Les Schwab sued over wage claims in Washington
Published 12:00 am Friday, November 29, 2013
Bend-based Les Schwab Tire Centers, which has more than 430 stores in the West, is again the target of a wage-and-hour dispute, this time in federal court in Seattle.
A lawsuit filed Nov. 6 in U.S. District Court alleges Les Schwab Tire Centers of Washington Inc. and its warehouse arm hired their assistant managers as employees exempt from state wage laws but worked them as hourly employees. Doing so, the suit alleges, allowed Les Schwab to avoid paying those employees overtime wages.
The suit, filed by Richard O’Hearn, a former assistant manager at the Bothell, Wash., tire center, seeks to represent a class of more than 100 former assistant managers that worked for Les Schwab in Washington between November 2008 and Nov. 6. The suit seeks more than $5 million in back pay and overtime.
Washington state labor law holds that individuals employed as executives, administrators or professionals may be exempt from the rule that workers are paid overtime after 40 hours of work. O’Hearn’s suit alleges assistant managers worked 60 or more hours each week without proper compensation.
“The assistant managers’ primary duties did not constitute the management of the Les Schwab business or require the exercise of discretionary powers,” O’Hearn’s attorneys, Steve Berman and Jeniphr A.E. Breckinridge, wrote in the lawsuit.
“In fact, the company’s assistant managers spent the vast majority of each day alongside nonexempt employees, performing the same tasks as those employees.”

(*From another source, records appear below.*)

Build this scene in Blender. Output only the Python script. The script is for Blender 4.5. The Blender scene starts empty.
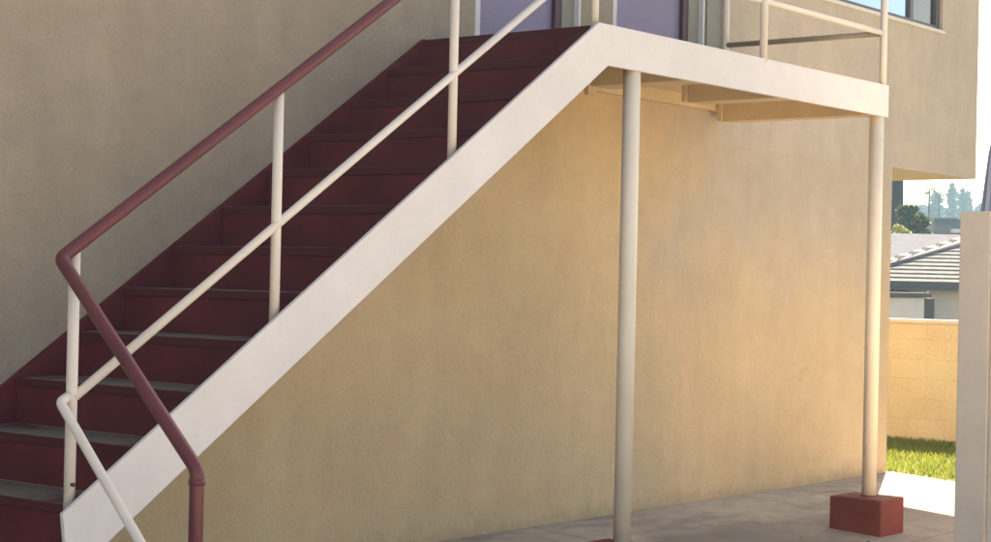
import bpy, bmesh, math, random
from mathutils import Vector, Matrix
import numpy as np
R_ = math.radians
random.seed(7); rng = np.random.default_rng(7)
scn = bpy.context.scene
col = scn.collection

# ---------------------------------------------------------------- camera
F_PX = 1780.49
yaw, pitch, roll = R_(51.1529), R_(0.3089), R_(1.2749)
fw = Vector((math.sin(yaw)*math.cos(pitch), math.cos(yaw)*math.cos(pitch), math.sin(pitch)))
rt = Vector((math.cos(yaw), -math.sin(yaw), 0)); up = rt.cross(fw)
RR = rt*math.cos(roll)+up*math.sin(roll); UU = -rt*math.sin(roll)+up*math.cos(roll)
CAM = Vector((0, -6.6369, 1.5))
cd = bpy.data.cameras.new('camera'); cam = bpy.data.objects.new('camera', cd); col.objects.link(cam)
cd.sensor_width = 36; cd.lens = F_PX*36/991; cd.clip_start = .05; cd.clip_end = 3000
m = Matrix.Identity(4)
for i in range(3): m[i][0] = RR[i]; m[i][1] = UU[i]; m[i][2] = -fw[i]; m[i][3] = CAM[i]
cam.matrix_world = m
scn.camera = cam
# ---------------------------------------------------------------- light
SUN = Vector((1.25, .56, 1.0)).normalized()
w = bpy.data.worlds.new('World'); scn.world = w; w.use_nodes = True
nt = w.node_tree; bg = nt.nodes['Background']
sky = nt.nodes.new('ShaderNodeTexSky'); sky.sky_type = 'NISHITA'; sky.sun_disc = False
sky.sun_elevation = math.asin(SUN.z); sky.sun_rotation = math.atan2(SUN.x, SUN.y)
sky.air_density = 1.0; sky.dust_density = 2.0; sky.ozone_density = 1.0
nt.links.new(sky.outputs[0], bg.inputs[0]); bg.inputs[1].default_value = .06
sl = bpy.data.lights.new('sun', 'SUN'); sl.energy = 5.0; sl.angle = R_(.55); sl.color = (1, .93, .82)
so = bpy.data.objects.new('sun', sl); col.objects.link(so)
so.rotation_euler = SUN.to_track_quat('Z', 'Y').to_euler(); so.location = (20, 12, 16)
vs = scn.view_settings; vs.view_transform = 'Standard'; vs.look = 'None'; vs.gamma = 1; vs.use_curve_mapping = False
vs.exposure = 2.5
vs.use_white_balance = True; vs.white_balance_temperature = 8900; vs.white_balance_tint = 16   # camera balanced for open shade

# ---------------------------------------------------------------- helpers
def link(o): col.objects.link(o); return o
def tag(o, label=None, cat=None, group=None, kind=None):
    for k, v in (('label', label), ('category', cat), ('group', group), ('kind', kind)):
        if v: o[k] = v
    return o
def empty(name, loc=(0, 0, 0), rz=0):
    o = bpy.data.objects.new(name, None); o.location = loc; o.rotation_euler = (0, 0, rz); o.empty_display_size = .1
    return link(o)
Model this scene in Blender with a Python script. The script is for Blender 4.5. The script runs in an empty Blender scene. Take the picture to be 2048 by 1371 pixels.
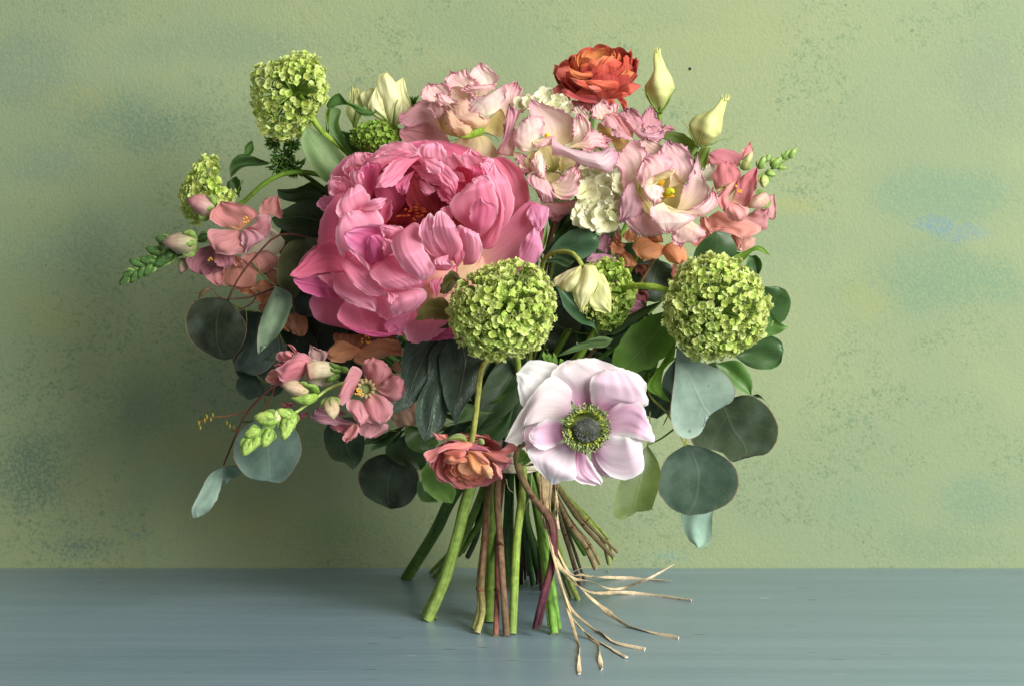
import bpy, math, random
import numpy as np
from mathutils import Vector, Matrix, Quaternion

SC = bpy.context.scene
COLL = SC.collection

# ---------------------------------------------------------------- camera, world, lamps, exposure
K = 0.00032            # metres per photo pixel at the bouquet
FPX = 4687.5           # focal length in photo pixels
CAM_Y, CAM_Z, HOR = -1.5, 0.2992, 340.0
cam_d = bpy.data.cameras.new('camera')
cam = bpy.data.objects.new('camera', cam_d)
COLL.objects.link(cam)
cam.location = (0, CAM_Y, CAM_Z)
cam.rotation_euler = (math.pi / 2, 0, 0)
cam_d.sensor_width = 36.0
cam_d.lens = 36.0 * FPX / 2048
cam_d.shift_y = (HOR - 685.5) / 2048
cam_d.clip_start, cam_d.clip_end = 0.05, 50
SC.camera = cam

world = bpy.data.worlds.new('World')
SC.world = world
world.use_nodes = True
world.node_tree.nodes['Background'].inputs[0].default_value = (1.0, 0.975, 0.95, 1)
world.node_tree.nodes['Background'].inputs[1].default_value = 0.25

def area(name, loc, aim, size, size_y, power, col):
    l = bpy.data.lights.new(name, 'AREA')
    l.shape = 'RECTANGLE'
    l.size, l.size_y, l.energy, l.color = size, size_y, power, col
    o = bpy.data.objects.new(name, l)
    COLL.objects.link(o)
    o.location = loc
    o.rotation_euler = (Vector(aim) - Vector(loc)).to_track_quat('-Z', 'Y').to_euler()
    return o
area('window_light', (1.48, -1.58, 1.05), (0.0, 0.10, 0.22), 1.4, 1.5, 120, (1.0, 0.98, 0.95))

SC.view_settings.view_transform = 'Standard'
SC.view_settings.look = 'None'
SC.view_settings.exposure = 0.0
SC.view_settings.gamma = 1.0
SC.cycles.max_bounces = 10
SC.cycles.diffuse_bounces = 5
SC.cycles.transmission_bounces = 6
SC.cycles.use_denoising = True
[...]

A spokesman for Les Schwab Tire Centers Inc., Dale Thompson of Bend, gave a prepared response Tuesday that read, in part: “Our assistant managers play a vital role in managing our stores and providing world-class customer service. Les Schwab Tire Centers firmly believes it has complied with all applicable wage regulations. We are committed to a culture of loyalty, hard work and promotion from within.”
The company recently settled a class-action lawsuit in Oregon, a suit alleging similar claims and filed in Multnomah County Circuit Court in 2008. The plaintiffs, led by Brandon Ellis, David Wilkerson and Mike Stockton Jr., won a jury verdict in February 2012 but the company promised an appeal.

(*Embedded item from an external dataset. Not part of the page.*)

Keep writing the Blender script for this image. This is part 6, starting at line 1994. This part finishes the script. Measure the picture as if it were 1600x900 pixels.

According to online state court records, both sides agreed in September to settle the case.
The plaintiffs’ attorney in that case, Jennifer Palmquist of Portland, did not return calls seeking comment. Thompson, in a prepared statement on Schwab’s behalf, stated, in part, “… settling this matter is in the best interests of all concerned.” He declined to discuss the settlement details.
O’Hearn’s federal suit alleges Les Schwab as of January no longer classifies its assistant managers as exempt. Thompson declined comment, except to say, “We’re not going to address anything they’re claiming. That’s the way they’ve framed it.”